石油を原料とする代わりに植物などの生物資源から作られたプラスチックは生分解性を持ちます。その一つポリ乳酸は耐熱性を持たせることにより実用化が進んでいます。将来的にPETの代替素材となることが期待されています。
高吸水性プラスチック
ナイロンなどの例外を除いて、多くのプラスチックは吸水性を持ちません。吸水性は分子の中に親水基があるかどうかで決まります。主な親水基には、カルボキシル基(−COOH)やアミド基(−NHCO−)があります。ナイロンはポリアミドの一種であり、アミド基を持っています。

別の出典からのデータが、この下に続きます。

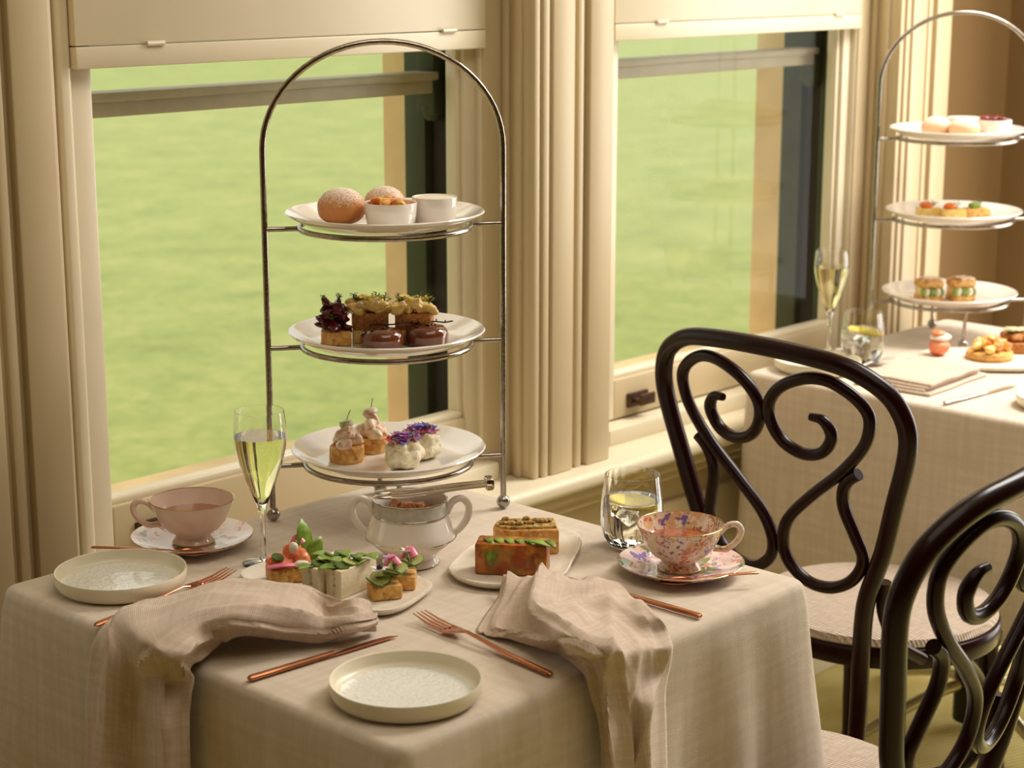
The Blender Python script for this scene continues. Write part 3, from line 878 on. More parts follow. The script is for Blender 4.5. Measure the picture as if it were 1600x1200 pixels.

特に高い吸水性を持つものに高吸水性高分子があります。これらは親水基を持った分子鎖が架橋して三次元的なつながり方をした構造をしています。親水基は水に触れるとイオン化し、イオン同士が反発して空洞ができるため、水分子を空洞の内部に取り込みます。高吸水性高分子は紙オムツや生理用品に使われています。布製のものに比べて格段に吸水性が高い素材です。高吸水性高分子としてよく使われているものにポリアクリル酸ナトリウムがあります。水を吸った高吸水性高分子は外部から力をかけても水が漏れることなく保持します。
通気性プラスチック
最初に実用化されたコンタクトレンズはポリメタクリル酸メチル製で、ハードコンタクトレンズでした。ハードコンタクトレンズの問題点は目の角膜は酸素が必要なのに、ハードコンタクトレンズは酸素を通さないので長時間着用できないことでした。この問題を解決したのがソフトコンタクトレンズです。ポリメタクリル酸メチルに親水基であるヒドロキシル基を結合させた素材で製造すると、取り込んだ水分を通して酸素を透過させるため、長時間の着用が可能になりました。
抗菌プラスチック
銀製の食器は光沢だけでなく抗菌性が高いので最高級とされています。プラスチックに抗菌剤を添加することで作られた抗菌性プラスチックは、近年の清潔志向の高まりとともに需要が増加しています。抗菌性プラスチックの食器は、銀のような高い抗菌性を持ちながら安価に購入できるという長所があります。
抗菌性金属には銀、銅、亜鉛の3種類が使われています。これらの抗菌性金属をケイ酸系担体やリン酸系担体の上に載せて抗菌剤として添加します。銀をベースにした銀系抗菌剤は抗菌性が高く、多様な種類の雑菌に対して抗菌効果を発揮します。銀が抗菌性を持つのは、銀イオンが細菌の生体活動を阻害するからです。また、銀イオンにより生成された活性酸素が細菌を攻撃し、高い抗菌性を持つからです。
ラミネートフィルム
1種類のフィルムだけでは素材の持つ性質に限界があるので、ラミネート技術で複数のフィルムを重ね合わせます。重ね合わせる素材はプラスチック同士のほかに、紙やアルミニウムのフィルムの場合があります。
すでに固化したフィルムに他のフィルムを押し出して付加する方法をラミネート法といいます。レトルト食品を封入しているレトルトパウチにラミネートフィルムが使われています。
ラミネートを使った包装は細菌を通さないので抗菌性を有するほかに、光や酸素も遮断することができます。酸素遮断力に優れたポリビニルアルコールのフィルムをポリエチレンでサンドイッチすると、酸素を通さず丈夫なフィルムができます。ポリエチレンだけだといくら厚くしても酸素を通してしまいます。光を通さないアルミ箔などを内側にして外側をポリエチレンでサンドイッチにすると遮光性のフィルムができます。